Devon was invaded by the Dutch in the 17th century at Torbay. The army headed north to Exeter and then on to London to stage a (relatively) bloodless coup and depose the Scottish King James II. William of Orange was welcomed as the new King of England coregent. Most people don’t know that Devon was also invaded in the north. Sort of.
Many times during the Ice Ages of the last 2.6 million years (the Quaternary Period), ice accumulated over Scotland into large glaciers as part of an ice sheet. As it got thicker, a glacier flowed down the Irish Sea. We know for certain that at least once the ice was so thick that it pushed into the Bristol Channel and flowed up onto the north coast of Devon. The evidence of this is found in the form of erratics -rocks that have been moved from their point of origin and now sit on rock of a different kind. At least 20 erratics have been found, mostly volcanic and metamorphic rocks, often well above sea level. The erratics sit on the Pilton Shales, a drab grey fine-grained sedimentary rock. This rock is about 365 million years old or Devonian in age (named after this county where rocks of this age were first defined) and the sediment was deposited on the floor of a deep sea as a series of thousands of submarine landslides.

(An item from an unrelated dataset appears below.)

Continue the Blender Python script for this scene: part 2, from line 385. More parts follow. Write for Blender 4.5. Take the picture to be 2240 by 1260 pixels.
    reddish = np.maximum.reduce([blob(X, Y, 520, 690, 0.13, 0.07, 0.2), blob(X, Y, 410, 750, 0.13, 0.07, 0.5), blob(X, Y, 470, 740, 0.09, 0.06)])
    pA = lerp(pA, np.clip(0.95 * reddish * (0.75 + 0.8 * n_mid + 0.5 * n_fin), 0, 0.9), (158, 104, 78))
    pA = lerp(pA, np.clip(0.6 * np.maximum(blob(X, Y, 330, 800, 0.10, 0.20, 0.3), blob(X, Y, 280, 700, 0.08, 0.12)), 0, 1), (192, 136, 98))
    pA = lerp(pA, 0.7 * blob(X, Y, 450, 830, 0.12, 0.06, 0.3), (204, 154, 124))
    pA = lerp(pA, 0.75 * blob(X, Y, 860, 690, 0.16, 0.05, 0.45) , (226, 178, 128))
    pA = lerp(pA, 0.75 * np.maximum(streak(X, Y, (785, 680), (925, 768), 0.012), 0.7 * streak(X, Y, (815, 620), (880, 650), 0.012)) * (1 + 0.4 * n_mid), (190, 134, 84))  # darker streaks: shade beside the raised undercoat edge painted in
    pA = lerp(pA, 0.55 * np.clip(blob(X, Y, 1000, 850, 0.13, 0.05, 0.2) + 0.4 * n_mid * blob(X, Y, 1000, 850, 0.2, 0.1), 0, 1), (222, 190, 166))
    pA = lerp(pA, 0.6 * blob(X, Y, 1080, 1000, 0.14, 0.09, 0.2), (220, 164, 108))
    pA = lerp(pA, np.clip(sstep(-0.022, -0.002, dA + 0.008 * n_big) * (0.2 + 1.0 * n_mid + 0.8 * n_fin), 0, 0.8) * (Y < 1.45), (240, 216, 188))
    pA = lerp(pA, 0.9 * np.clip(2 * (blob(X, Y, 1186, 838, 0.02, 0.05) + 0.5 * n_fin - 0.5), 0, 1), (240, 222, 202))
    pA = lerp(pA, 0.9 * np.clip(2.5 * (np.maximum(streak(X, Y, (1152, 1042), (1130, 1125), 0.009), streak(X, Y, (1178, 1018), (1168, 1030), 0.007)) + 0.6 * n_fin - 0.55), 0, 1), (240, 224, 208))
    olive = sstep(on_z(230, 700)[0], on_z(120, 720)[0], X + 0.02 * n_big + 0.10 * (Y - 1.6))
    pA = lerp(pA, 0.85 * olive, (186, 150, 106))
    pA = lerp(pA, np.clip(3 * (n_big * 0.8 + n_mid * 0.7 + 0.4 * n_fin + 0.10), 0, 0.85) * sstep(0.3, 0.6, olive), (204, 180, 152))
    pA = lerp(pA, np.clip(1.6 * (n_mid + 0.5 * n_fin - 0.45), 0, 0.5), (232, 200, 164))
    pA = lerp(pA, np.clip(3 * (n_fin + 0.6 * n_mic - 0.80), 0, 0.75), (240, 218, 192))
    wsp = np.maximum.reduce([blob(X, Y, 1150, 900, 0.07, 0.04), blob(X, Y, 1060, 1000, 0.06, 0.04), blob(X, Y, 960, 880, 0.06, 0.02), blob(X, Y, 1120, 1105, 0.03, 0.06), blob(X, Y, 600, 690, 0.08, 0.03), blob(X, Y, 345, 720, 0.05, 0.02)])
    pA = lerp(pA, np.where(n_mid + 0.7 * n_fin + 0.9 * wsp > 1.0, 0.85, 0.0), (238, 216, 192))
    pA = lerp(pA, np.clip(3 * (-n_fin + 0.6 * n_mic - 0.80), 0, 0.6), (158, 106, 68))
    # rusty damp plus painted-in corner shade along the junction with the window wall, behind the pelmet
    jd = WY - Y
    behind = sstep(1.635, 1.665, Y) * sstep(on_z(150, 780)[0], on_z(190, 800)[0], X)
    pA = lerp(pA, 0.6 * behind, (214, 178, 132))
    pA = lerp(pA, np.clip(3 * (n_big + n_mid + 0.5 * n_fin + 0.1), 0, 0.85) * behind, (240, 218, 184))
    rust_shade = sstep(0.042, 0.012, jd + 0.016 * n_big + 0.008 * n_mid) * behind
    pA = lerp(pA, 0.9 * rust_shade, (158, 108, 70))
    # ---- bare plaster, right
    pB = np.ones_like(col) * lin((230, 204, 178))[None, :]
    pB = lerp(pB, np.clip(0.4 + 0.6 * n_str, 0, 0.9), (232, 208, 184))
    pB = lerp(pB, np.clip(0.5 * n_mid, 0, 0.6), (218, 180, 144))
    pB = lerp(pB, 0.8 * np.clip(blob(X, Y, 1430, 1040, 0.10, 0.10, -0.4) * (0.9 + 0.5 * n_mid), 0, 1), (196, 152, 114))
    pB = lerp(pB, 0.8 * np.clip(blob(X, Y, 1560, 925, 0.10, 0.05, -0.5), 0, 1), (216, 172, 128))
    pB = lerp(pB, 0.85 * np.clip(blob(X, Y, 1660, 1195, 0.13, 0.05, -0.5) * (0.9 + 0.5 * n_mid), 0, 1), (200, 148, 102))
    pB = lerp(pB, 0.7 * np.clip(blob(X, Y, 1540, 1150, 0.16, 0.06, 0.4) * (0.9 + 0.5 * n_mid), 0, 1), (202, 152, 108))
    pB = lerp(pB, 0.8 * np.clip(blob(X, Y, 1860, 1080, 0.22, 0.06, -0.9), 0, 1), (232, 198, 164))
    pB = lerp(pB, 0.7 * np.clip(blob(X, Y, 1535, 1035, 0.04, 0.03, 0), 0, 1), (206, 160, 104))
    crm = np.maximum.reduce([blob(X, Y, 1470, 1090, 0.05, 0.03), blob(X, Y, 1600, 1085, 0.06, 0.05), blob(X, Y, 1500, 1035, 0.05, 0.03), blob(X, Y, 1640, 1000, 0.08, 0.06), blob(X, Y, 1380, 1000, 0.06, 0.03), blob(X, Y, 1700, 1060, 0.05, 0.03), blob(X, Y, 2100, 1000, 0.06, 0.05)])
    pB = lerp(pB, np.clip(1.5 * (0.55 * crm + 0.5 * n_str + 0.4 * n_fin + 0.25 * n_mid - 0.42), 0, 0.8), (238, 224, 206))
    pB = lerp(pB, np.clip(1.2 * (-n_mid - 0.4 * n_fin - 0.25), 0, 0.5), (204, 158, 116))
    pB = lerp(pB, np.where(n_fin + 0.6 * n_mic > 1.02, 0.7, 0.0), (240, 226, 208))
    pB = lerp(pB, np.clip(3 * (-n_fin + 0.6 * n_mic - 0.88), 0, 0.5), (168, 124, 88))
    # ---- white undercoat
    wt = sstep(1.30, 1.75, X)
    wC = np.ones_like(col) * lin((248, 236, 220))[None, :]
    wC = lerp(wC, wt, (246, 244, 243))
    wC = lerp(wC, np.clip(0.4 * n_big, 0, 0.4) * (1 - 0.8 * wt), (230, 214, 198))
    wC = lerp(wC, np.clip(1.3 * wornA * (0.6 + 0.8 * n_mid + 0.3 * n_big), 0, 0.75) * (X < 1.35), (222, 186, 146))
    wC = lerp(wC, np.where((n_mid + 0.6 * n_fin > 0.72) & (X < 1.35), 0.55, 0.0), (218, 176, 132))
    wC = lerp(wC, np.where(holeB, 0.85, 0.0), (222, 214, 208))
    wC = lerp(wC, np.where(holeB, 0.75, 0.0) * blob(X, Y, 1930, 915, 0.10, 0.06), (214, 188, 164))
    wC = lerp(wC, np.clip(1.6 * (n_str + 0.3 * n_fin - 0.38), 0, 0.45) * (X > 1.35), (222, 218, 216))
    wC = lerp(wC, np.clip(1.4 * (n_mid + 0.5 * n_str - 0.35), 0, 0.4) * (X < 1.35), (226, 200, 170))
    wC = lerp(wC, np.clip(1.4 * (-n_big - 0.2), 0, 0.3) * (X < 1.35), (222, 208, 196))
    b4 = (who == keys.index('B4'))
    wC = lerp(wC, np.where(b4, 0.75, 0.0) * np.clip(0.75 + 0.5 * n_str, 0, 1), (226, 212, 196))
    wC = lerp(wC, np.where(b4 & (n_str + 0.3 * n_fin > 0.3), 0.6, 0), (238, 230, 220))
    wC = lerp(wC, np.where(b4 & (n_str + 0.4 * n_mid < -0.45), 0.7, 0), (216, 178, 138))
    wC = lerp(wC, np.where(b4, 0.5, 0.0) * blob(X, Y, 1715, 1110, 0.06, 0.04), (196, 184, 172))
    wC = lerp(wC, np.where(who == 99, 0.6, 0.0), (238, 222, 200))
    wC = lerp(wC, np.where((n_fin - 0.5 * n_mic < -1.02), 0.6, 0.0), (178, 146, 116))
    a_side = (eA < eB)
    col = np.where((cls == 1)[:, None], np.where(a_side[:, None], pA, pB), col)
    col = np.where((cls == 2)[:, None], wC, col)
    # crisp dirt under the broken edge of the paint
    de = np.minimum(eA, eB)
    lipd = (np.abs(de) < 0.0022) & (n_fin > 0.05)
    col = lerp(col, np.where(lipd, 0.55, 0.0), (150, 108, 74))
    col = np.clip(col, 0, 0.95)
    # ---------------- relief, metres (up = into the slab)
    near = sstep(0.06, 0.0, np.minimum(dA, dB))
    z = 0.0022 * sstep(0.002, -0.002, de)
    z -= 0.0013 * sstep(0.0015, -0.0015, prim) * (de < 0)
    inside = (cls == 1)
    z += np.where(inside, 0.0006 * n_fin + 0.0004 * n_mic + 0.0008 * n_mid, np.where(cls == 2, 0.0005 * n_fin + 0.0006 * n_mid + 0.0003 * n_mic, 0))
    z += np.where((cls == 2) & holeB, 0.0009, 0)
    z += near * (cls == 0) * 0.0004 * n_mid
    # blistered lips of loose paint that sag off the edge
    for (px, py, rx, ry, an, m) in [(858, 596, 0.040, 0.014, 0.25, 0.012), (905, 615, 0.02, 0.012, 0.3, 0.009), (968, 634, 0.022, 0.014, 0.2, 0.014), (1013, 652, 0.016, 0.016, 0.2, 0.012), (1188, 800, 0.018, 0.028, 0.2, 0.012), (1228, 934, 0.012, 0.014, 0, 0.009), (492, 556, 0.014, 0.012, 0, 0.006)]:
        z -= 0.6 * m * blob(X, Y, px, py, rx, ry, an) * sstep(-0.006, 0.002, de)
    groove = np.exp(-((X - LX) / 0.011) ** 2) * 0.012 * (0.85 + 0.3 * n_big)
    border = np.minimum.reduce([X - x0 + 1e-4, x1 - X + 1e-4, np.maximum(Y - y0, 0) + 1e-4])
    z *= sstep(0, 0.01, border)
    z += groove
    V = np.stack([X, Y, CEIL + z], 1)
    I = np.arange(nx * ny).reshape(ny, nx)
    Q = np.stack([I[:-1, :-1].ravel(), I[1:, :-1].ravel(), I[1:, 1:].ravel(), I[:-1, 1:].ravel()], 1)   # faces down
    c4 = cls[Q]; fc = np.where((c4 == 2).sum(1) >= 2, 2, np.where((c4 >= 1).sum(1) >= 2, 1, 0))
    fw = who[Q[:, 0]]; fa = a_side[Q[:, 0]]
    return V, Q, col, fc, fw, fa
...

The best known erratic is the most obvious and the first to have been documented by Williams in 1839. It is a 2.4 m long pink granite (above) sitting directly on the rock platform. Any till it was deposited with has long since been washed away. The shales themselves have been sculpted by the action of waves into a platform that sits above modern sea level. The period that the waves did this cutting must have had higher sea level than present, meaning that either Greenland or West Antarctica had substantially melted, much more so than today. Over the top of the shore platform is a series of wave washed beach sands (a raised beach) and then beach dunes over the top of that. Topping everything off is a thick layer of a mixture of frost shattered shales mixed with mud. This is a typical deposit that covers Devon and signifies that it was a tundra environment with seasonal freezing of the ground surface -an Ice Age.
This spectacular sequence of sediment and rock is a classic site to teach students at, because it shows the dramatic swings between cold glacial and warm interglacial (between glacial) climates through time. Working out exactly when everything happened here is somewhat more difficult. We know that the glacial period was the most extreme on record because there aren’t any other glacial deposits in the stratigraphy. This was followed by at least one interglacial period. The non-glacial deposits over the top mean that the ice sheet didn’t reach here in the last Ice Age. The likely candidate for depositing the erratic is the Anglian Glaciation half a million years ago, which was the time ice reached its furthest south in Britain, just north of London. An interglacial followed, probably the last one, when the shore platform was cut and beach sands were laid down. The exposure dating technique could be conclusive, but this is a Site of Special Scientific Interest and exposure dating is a destructive technique.
Where did the boulder come from? Someone suggested a similar rock in Gruinard Bay, Wester Ross in western Scotland. Others have suggested that some of the erratics derived from Ireland and others from Wales. At first these suggestions make sense because ice originated from all these places. However, glaciologist Alun Hubbard and colleagues ran a glacier computer model for the British Isles by simulating much colder temperatures than present. A physical ice flow model predicts where ice will flow. Looking at his map of flowlines, we can narrow the options. As expected, ice grows from centres on the highlands of the British Isles. However, once the glaciers coalesce, ice in western Scotland flows west (moraines and striations confirm this) and ice in Ireland is also pushed west (again confirmed by drumlin fields and erratics). The flowline of the icesheet that reaches north Devon actually originates in northern England at the Lake District. Ice flowed down the Irish Sea and then around and across Wales. This narrows the search area considerably. A prime candidate is the Shap Adamellite (monzogranite), a well known granite from Shap Fell. There are other possibilities and direct analysis of the rock would be conclusive.